Raw data:
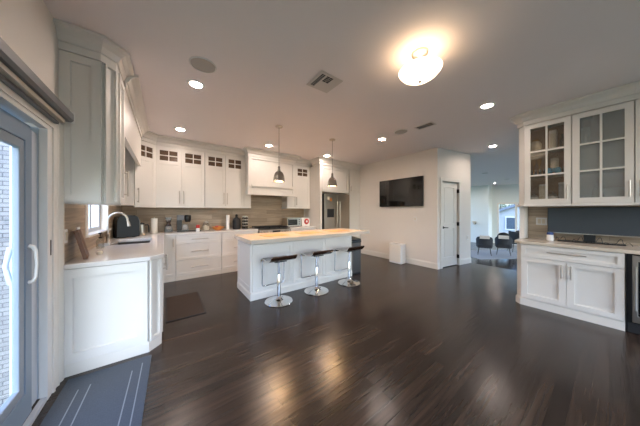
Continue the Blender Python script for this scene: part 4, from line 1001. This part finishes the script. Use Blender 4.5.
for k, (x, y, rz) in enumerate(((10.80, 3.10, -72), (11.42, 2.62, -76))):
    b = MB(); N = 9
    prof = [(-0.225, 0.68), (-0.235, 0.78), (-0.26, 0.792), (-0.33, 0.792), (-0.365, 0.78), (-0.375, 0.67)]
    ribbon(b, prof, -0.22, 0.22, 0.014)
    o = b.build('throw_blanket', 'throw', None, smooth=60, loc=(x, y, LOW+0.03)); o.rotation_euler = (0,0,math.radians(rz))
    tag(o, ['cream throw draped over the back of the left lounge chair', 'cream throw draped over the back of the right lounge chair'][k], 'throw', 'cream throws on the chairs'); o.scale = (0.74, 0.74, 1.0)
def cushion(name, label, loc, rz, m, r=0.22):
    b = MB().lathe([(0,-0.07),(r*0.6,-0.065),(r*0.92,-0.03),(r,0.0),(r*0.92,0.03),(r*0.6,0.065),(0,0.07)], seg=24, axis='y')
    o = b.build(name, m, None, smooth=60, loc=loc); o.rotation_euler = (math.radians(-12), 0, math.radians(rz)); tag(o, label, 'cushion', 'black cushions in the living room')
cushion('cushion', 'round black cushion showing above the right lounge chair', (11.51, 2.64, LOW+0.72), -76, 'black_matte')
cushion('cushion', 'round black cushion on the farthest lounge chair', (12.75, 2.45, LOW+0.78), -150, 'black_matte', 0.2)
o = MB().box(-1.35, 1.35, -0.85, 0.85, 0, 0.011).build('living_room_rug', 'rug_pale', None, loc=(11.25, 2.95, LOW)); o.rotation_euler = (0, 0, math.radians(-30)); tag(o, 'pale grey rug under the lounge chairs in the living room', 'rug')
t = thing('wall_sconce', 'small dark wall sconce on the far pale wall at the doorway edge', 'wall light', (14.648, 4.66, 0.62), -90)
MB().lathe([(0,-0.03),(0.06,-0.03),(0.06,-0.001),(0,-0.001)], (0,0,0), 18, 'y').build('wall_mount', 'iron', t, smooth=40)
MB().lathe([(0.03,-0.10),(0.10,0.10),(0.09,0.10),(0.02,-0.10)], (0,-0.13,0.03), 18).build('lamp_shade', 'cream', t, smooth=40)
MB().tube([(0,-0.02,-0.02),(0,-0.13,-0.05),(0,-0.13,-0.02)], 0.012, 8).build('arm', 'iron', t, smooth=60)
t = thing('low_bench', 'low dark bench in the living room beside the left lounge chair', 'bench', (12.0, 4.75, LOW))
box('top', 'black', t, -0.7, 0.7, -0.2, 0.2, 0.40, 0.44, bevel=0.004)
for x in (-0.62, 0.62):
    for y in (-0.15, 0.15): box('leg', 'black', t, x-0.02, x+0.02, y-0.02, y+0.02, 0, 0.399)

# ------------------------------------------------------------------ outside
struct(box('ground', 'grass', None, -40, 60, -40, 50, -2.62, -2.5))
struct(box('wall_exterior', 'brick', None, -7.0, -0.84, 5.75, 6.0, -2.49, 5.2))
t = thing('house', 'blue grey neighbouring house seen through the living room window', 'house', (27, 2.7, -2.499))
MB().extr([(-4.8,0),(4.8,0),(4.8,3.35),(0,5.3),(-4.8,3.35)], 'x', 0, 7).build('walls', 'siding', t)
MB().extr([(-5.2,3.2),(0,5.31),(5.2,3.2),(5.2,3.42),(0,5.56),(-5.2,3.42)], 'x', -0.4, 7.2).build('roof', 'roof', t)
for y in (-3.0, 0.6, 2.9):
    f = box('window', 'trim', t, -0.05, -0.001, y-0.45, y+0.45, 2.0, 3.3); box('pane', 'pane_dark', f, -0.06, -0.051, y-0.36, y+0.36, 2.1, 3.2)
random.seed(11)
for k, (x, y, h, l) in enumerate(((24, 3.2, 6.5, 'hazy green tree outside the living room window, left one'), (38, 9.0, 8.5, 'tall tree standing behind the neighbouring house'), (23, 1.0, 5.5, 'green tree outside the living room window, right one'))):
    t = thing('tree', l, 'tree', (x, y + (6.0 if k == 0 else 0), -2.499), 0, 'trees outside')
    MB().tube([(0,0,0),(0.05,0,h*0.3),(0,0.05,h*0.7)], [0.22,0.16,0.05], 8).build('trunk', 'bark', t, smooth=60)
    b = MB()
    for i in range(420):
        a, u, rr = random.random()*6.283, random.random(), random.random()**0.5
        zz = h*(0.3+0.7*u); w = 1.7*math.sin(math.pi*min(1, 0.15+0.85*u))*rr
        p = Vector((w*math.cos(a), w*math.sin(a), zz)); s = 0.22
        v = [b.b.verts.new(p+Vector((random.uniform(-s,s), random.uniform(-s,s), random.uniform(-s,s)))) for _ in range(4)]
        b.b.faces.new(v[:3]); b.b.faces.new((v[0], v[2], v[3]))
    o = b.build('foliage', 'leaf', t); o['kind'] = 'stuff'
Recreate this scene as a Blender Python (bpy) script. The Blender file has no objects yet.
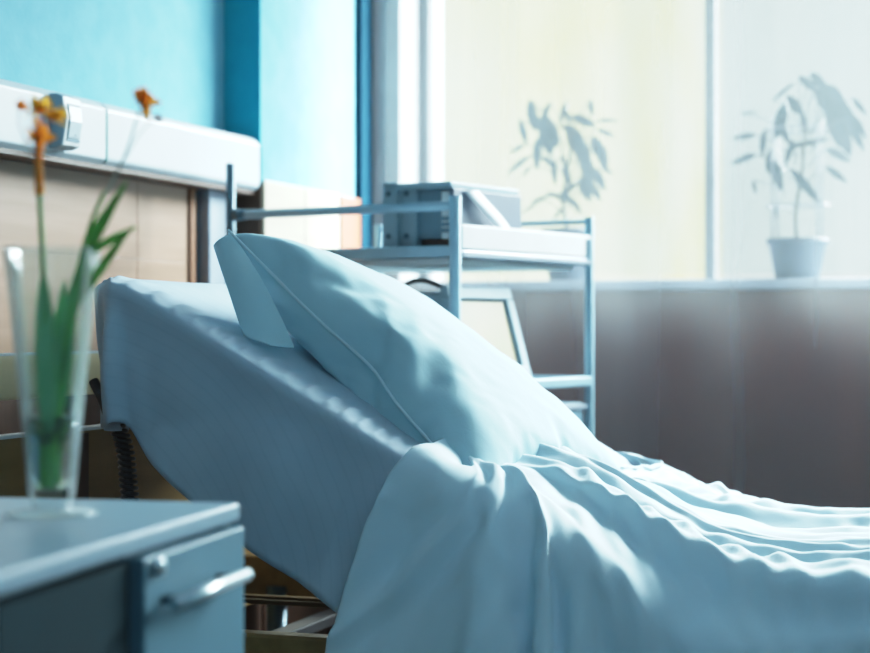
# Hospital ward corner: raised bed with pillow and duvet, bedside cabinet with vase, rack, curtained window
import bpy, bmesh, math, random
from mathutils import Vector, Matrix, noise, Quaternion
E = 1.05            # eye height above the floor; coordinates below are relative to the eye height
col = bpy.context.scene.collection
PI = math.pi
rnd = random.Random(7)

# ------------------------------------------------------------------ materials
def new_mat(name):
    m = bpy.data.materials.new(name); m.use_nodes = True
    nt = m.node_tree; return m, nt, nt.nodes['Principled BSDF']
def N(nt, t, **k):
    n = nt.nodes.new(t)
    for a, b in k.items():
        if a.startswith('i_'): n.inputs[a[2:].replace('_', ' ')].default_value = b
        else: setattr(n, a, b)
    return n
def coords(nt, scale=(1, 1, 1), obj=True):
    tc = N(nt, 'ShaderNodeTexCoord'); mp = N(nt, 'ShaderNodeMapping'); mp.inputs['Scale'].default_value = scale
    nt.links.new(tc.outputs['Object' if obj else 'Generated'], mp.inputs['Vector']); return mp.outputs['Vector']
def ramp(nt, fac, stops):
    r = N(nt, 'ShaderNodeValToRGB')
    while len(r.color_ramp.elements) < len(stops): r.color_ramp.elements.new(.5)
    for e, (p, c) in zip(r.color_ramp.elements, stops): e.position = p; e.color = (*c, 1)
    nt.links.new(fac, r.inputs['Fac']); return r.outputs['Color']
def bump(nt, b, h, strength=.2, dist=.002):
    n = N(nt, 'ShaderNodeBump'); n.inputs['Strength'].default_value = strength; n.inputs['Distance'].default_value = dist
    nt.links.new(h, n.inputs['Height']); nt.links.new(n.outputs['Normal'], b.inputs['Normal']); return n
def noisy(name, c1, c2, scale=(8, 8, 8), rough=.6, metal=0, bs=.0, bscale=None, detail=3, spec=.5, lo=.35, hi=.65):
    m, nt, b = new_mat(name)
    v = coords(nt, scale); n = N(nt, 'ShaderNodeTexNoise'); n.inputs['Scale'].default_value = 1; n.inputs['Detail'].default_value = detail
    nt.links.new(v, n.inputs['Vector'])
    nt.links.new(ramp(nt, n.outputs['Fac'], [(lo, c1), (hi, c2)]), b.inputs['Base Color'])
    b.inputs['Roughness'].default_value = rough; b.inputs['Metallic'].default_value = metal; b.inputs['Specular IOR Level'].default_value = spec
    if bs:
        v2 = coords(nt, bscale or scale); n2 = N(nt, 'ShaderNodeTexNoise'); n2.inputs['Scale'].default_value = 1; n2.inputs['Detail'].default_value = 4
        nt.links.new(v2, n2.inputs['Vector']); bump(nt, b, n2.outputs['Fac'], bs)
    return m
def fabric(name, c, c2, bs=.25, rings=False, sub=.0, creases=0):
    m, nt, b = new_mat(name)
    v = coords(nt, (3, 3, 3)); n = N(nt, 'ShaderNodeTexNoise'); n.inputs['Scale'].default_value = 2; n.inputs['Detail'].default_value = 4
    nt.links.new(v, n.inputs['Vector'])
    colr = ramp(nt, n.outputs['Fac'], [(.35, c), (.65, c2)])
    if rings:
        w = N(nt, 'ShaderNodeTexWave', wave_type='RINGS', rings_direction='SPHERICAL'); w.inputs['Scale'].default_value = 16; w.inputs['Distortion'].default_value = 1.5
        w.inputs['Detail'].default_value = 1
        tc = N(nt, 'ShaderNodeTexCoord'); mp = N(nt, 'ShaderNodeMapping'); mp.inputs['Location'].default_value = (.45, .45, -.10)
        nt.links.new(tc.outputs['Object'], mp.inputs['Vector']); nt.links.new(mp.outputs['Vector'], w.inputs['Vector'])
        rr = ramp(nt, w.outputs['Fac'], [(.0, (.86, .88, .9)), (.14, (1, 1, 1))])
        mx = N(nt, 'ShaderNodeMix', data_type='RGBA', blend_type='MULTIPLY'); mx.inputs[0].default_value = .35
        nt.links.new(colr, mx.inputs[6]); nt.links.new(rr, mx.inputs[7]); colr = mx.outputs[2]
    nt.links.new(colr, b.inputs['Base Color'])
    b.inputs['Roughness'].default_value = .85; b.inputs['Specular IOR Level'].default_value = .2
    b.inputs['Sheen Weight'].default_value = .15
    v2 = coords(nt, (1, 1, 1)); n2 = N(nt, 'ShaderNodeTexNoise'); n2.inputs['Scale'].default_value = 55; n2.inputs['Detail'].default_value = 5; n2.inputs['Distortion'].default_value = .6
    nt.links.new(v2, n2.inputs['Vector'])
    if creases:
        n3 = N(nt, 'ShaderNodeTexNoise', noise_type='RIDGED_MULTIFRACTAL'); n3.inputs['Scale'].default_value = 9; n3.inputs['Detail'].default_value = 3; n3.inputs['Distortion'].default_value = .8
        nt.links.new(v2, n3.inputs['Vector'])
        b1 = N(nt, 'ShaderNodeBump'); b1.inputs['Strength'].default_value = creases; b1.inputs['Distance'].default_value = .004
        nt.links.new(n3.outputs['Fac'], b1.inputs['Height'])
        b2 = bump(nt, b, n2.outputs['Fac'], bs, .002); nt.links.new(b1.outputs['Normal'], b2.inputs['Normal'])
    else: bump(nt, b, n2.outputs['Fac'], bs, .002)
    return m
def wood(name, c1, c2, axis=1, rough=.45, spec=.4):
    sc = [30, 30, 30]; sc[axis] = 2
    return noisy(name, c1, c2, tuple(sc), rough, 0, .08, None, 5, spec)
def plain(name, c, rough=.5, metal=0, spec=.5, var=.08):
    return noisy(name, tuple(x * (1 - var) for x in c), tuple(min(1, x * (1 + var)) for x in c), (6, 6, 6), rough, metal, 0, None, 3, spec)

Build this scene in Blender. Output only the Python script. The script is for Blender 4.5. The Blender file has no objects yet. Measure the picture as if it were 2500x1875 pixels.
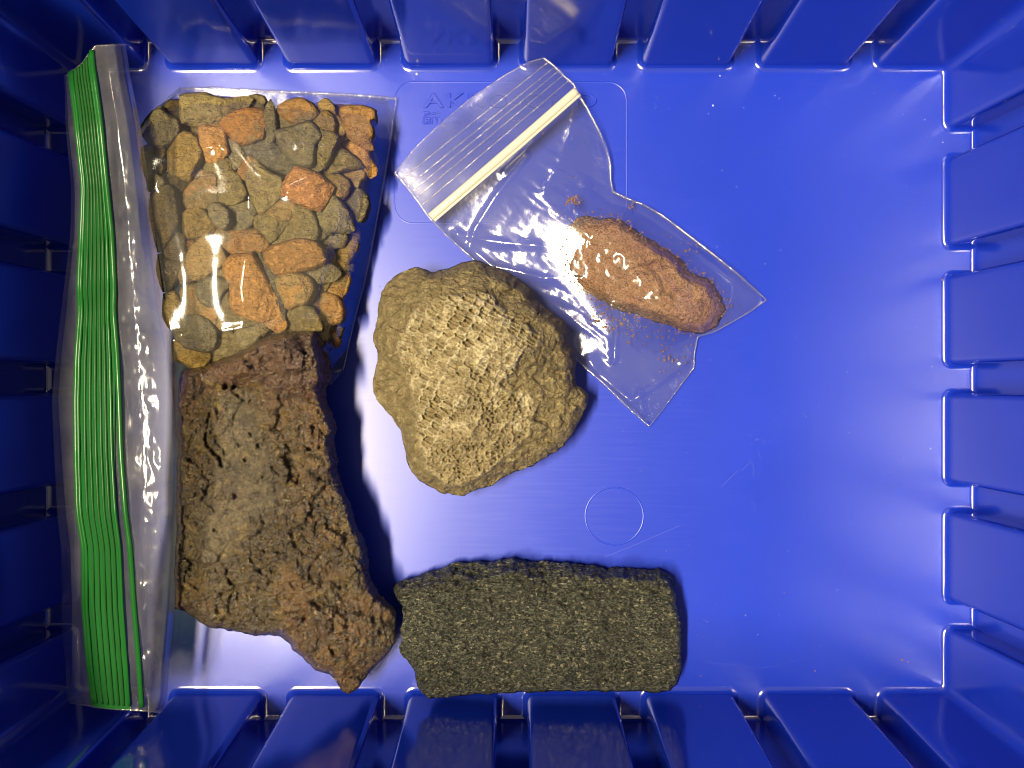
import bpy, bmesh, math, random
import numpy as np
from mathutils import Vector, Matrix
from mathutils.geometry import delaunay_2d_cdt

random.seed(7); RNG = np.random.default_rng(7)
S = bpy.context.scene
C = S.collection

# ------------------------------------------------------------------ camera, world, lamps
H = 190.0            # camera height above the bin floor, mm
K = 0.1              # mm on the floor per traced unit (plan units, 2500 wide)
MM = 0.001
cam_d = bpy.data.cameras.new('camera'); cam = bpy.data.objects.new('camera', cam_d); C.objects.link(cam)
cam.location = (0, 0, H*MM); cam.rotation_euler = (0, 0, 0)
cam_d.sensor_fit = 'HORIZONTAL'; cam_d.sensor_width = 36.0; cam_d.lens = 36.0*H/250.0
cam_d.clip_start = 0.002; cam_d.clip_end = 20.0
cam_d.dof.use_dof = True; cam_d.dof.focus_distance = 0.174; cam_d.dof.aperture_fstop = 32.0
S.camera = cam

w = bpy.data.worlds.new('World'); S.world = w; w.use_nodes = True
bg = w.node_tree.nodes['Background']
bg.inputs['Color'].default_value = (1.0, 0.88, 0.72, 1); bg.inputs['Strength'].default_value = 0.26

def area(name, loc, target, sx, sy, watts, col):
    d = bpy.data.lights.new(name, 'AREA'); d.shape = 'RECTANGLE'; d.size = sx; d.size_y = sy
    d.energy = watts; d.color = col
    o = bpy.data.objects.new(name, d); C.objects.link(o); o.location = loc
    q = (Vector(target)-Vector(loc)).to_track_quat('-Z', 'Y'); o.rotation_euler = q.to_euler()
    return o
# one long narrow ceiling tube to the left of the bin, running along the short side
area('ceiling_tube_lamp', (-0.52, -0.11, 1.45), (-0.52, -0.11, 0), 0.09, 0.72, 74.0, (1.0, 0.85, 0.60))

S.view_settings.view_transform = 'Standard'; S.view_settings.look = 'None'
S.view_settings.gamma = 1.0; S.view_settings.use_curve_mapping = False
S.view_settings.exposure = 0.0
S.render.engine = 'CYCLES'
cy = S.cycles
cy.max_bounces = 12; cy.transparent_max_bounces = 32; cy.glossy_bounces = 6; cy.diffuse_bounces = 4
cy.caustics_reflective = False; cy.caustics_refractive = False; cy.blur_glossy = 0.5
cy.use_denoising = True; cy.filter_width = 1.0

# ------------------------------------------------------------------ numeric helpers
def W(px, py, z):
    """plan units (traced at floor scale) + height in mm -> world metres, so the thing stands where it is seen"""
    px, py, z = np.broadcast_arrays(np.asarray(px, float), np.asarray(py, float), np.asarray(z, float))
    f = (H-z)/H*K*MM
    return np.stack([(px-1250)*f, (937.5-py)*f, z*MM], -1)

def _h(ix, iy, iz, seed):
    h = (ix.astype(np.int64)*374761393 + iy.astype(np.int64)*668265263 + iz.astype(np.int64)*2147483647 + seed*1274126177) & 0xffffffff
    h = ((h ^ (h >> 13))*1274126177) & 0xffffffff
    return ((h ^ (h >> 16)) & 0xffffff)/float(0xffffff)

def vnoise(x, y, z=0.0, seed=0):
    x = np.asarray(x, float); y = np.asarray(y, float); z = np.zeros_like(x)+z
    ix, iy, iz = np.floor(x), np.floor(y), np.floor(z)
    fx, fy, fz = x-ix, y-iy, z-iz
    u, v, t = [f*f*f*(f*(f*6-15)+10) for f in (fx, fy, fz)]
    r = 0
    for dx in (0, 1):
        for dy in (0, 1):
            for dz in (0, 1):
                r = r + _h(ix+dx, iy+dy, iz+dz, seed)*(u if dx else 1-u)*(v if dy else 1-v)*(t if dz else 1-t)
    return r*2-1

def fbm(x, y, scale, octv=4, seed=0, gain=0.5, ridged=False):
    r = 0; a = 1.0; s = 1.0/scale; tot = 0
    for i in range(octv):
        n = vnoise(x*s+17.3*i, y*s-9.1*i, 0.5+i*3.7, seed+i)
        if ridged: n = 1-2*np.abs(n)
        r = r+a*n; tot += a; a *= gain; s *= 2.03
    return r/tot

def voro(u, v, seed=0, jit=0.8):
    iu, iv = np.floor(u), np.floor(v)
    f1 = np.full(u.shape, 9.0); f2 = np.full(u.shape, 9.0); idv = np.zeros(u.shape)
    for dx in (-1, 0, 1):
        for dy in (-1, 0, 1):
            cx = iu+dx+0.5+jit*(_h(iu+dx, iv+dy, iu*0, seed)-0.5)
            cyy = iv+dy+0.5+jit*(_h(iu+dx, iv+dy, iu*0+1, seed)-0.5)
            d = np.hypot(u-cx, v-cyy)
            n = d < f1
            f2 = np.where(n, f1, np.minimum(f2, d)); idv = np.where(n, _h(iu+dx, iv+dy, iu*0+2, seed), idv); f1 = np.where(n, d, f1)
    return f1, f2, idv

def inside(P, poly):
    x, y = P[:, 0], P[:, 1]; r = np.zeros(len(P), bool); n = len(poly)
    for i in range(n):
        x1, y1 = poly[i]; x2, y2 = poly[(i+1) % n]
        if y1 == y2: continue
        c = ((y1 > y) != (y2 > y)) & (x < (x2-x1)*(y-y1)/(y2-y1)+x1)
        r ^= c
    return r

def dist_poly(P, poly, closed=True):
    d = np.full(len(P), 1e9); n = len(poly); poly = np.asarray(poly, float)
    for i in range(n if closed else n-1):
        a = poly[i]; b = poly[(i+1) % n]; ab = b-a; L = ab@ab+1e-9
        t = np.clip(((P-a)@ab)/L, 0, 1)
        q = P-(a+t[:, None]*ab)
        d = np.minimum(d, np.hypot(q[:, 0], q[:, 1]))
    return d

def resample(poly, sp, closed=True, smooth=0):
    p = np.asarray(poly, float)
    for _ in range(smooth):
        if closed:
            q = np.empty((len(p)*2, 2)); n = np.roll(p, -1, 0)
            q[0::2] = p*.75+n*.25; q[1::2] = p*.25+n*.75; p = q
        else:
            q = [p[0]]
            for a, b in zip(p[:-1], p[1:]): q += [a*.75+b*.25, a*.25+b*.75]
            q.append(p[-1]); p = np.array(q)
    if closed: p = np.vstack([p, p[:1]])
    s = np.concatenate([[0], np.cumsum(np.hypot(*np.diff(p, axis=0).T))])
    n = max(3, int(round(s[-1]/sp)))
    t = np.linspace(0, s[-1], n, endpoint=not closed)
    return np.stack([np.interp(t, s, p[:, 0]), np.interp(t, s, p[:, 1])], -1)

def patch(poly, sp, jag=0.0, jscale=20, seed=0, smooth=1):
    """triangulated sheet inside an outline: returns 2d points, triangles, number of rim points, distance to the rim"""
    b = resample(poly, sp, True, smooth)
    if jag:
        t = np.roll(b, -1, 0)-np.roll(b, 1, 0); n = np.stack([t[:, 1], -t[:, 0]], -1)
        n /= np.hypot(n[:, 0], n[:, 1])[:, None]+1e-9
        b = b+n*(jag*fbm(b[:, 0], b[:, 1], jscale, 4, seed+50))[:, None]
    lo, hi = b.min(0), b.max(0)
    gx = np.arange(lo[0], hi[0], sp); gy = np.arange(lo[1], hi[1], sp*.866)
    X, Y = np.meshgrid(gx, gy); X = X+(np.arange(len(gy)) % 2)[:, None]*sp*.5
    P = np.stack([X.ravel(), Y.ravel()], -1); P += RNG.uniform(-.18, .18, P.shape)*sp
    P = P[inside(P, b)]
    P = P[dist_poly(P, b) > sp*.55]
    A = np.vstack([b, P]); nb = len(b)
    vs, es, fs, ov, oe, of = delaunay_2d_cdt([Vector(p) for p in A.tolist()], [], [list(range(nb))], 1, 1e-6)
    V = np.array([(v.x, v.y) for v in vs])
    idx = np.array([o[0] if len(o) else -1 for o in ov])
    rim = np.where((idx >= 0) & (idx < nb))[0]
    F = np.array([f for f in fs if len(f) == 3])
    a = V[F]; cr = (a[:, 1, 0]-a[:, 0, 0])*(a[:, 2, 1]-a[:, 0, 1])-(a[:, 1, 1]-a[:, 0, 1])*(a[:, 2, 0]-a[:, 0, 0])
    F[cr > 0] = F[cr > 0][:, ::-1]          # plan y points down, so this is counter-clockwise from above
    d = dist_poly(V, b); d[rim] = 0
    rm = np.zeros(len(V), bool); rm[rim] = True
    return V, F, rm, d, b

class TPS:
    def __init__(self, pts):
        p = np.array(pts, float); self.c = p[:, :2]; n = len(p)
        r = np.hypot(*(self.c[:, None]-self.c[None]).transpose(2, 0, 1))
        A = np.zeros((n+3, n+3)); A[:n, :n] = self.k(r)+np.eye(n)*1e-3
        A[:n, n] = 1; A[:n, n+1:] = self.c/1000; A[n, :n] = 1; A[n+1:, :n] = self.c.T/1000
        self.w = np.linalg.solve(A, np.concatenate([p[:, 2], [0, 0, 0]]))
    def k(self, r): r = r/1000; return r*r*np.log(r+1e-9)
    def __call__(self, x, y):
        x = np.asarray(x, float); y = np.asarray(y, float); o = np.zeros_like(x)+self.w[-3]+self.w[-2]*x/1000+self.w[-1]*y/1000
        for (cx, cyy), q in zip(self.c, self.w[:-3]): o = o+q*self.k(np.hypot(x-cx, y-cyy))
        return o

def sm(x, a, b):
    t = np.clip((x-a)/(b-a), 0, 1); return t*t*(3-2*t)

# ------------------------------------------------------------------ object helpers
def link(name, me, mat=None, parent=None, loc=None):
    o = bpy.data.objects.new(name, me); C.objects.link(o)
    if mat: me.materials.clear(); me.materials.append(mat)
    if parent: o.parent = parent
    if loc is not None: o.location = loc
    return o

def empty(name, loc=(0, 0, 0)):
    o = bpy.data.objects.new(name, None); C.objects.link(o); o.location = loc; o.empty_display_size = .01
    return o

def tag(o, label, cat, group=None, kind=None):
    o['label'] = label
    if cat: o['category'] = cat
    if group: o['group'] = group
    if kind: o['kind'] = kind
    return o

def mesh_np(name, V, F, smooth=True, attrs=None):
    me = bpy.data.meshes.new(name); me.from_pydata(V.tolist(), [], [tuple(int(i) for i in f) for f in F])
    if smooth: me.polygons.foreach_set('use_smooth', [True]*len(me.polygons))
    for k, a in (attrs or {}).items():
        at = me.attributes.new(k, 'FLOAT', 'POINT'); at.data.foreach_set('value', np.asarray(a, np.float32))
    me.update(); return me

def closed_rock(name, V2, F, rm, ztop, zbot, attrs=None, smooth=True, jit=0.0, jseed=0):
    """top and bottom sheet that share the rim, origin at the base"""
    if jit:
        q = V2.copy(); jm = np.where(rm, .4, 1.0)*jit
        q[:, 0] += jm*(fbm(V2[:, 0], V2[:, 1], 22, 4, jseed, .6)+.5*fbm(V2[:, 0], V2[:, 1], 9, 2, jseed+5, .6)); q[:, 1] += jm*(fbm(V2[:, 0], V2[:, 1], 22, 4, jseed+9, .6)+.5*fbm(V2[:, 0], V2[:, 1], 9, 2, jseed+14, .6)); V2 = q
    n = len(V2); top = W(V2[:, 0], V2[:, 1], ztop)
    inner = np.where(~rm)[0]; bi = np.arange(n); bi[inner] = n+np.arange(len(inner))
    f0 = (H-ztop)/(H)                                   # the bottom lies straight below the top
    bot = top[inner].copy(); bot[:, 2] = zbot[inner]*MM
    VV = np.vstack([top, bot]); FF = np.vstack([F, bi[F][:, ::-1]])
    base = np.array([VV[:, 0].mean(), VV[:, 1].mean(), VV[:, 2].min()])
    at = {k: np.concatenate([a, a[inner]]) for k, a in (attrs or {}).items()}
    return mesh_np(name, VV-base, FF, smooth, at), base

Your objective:
Find every line that has "Blender" in it, then return those lines.

Solution for this problem:
Continue the Blender Python script for this scene: part 4, from line 1001. This part finishes the script. Use Blender 4.5.
Recreate this scene as a Blender Python (bpy) script. The Blender file has no objects yet.
Build this scene in Blender. Output only the Python script. The script is for Blender 4.5. The Blender file has no objects yet. Measure the picture as if it were 2500x1875 pixels.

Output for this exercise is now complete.